What does this mean when it comes to the choices we make about what food to eat? Adelman continues:
Much of American health prevention focuses on individual behaviors. Behaviors certainly matter for health. But the choices we make are constrained by the choices we have. It’s hard to eat your five to seven fruits and vegetables a day when your neighborhood is dominated by fast-food joints and mom-and-pops and you have to take two buses to get to a supermarket.
Then there’s the issue of funding for programs aimed at improving the greater good of society. Adelman writes:
Where the United States has a child poverty rate of 21 percent, Sweden, for example, has a child poverty rate of 4.2 percent—even though they have an even higher percentage of single parent families than we do.

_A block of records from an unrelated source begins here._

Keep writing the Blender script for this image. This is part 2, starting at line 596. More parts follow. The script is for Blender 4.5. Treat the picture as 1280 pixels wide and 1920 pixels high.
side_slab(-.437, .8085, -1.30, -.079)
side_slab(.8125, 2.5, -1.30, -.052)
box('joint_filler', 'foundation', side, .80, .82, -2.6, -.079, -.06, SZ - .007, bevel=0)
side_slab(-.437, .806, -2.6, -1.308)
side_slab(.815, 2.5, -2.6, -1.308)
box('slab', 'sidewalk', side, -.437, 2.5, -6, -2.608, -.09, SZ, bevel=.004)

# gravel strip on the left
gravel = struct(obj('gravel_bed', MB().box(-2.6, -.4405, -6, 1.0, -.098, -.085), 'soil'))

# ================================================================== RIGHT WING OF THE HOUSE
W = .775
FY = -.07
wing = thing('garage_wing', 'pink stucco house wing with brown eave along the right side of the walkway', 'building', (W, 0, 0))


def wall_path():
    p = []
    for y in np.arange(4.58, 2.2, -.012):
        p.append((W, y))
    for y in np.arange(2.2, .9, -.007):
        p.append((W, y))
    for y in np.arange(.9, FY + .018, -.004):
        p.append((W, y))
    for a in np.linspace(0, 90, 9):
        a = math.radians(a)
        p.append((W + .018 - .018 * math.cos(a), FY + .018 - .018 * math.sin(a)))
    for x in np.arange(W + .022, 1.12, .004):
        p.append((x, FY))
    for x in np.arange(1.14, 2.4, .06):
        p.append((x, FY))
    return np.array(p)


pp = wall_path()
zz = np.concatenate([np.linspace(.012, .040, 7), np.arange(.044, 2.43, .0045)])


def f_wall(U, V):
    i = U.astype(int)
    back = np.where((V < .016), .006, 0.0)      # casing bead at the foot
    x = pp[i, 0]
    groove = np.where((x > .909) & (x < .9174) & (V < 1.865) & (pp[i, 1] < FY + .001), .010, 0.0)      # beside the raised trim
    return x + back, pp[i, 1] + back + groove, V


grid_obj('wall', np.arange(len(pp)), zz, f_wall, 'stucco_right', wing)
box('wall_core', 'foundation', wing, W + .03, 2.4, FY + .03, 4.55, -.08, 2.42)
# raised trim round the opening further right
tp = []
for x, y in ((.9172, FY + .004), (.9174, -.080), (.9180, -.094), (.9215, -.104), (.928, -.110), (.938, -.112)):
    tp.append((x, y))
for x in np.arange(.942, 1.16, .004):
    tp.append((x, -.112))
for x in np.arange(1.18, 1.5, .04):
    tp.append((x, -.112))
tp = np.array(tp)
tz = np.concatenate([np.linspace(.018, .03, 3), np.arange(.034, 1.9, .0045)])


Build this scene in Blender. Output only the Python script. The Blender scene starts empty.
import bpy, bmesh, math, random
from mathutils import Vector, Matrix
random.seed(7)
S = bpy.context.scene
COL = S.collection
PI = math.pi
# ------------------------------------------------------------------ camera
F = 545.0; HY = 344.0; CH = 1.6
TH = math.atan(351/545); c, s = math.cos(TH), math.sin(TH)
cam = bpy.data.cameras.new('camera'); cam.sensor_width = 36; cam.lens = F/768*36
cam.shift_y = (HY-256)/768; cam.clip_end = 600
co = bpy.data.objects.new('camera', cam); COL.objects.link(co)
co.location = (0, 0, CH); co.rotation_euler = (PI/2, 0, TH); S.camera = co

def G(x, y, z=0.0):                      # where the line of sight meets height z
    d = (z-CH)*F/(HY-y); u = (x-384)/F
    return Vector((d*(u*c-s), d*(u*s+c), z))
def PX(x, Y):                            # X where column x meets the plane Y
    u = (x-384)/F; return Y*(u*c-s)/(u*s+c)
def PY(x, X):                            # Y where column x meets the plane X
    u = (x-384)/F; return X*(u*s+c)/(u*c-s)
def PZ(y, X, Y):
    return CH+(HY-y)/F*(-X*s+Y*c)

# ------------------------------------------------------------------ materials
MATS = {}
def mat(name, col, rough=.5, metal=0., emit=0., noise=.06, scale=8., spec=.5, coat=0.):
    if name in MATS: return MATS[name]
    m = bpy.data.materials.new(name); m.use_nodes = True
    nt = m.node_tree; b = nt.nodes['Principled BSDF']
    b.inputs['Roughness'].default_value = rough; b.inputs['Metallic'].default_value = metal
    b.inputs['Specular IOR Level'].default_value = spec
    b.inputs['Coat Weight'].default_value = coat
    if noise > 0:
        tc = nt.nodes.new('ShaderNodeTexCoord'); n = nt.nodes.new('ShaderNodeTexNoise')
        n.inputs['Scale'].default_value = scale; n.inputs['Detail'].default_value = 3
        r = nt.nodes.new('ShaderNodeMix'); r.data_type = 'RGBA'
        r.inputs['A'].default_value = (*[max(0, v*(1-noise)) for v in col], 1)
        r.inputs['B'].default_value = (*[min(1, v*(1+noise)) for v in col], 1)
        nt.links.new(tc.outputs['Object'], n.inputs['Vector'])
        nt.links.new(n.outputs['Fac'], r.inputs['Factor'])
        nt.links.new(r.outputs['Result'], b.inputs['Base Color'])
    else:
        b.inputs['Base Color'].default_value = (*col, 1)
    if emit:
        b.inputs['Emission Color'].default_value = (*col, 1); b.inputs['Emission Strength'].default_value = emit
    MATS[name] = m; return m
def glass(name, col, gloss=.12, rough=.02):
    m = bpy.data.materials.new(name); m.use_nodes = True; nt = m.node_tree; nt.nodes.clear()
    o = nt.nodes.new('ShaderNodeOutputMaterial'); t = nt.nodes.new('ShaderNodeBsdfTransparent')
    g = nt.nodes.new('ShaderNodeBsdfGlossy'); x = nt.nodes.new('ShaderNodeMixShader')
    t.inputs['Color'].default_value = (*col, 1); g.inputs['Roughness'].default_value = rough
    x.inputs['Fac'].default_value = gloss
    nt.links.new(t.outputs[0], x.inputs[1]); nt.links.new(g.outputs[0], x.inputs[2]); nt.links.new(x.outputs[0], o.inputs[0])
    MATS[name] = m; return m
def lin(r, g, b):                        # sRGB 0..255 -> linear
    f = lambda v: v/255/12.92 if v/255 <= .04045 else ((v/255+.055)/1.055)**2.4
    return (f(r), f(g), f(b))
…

But the two countries’ social spending is reversed: Sweden spends 18 percent of its GDP on social programs—the United States less than 4 percent. Swedes live on average more than three years longer than Americans. And did I mention that 78 percent of the Swedish workforce belong to unions?
Ah, yes. The union difference. Women in unions are paid $790 a week on average, compared with $592 for wage-working women not in unions. And union members as a whole have better health care and pension coverage than do nonunion workers.
But along with killing legislation like the Ledbetter Fair Pay Act, Bush has tried hard to limit, restrict and destroy unions throughout his nearly eight years in office.
As Bravo writes:
Yes, women need to learn negotiation (and the facts about labor law, which already prohibit salary secrecy, according to the National Labor Relations Board). But blaming the wage gap on women’s lack of assertiveness is like blaming sexual harassment on women’s lack of snappy comebacks….Do learn the art of negotiation. Groups like WAGE (Women Are Getting Even) offer terrific workshops and information on the Web about how to do this. But above all, learn the necessity of organizing. The best way to get what you need for yourself is to work with others on behalf of everyone for changes in workplace and public policy.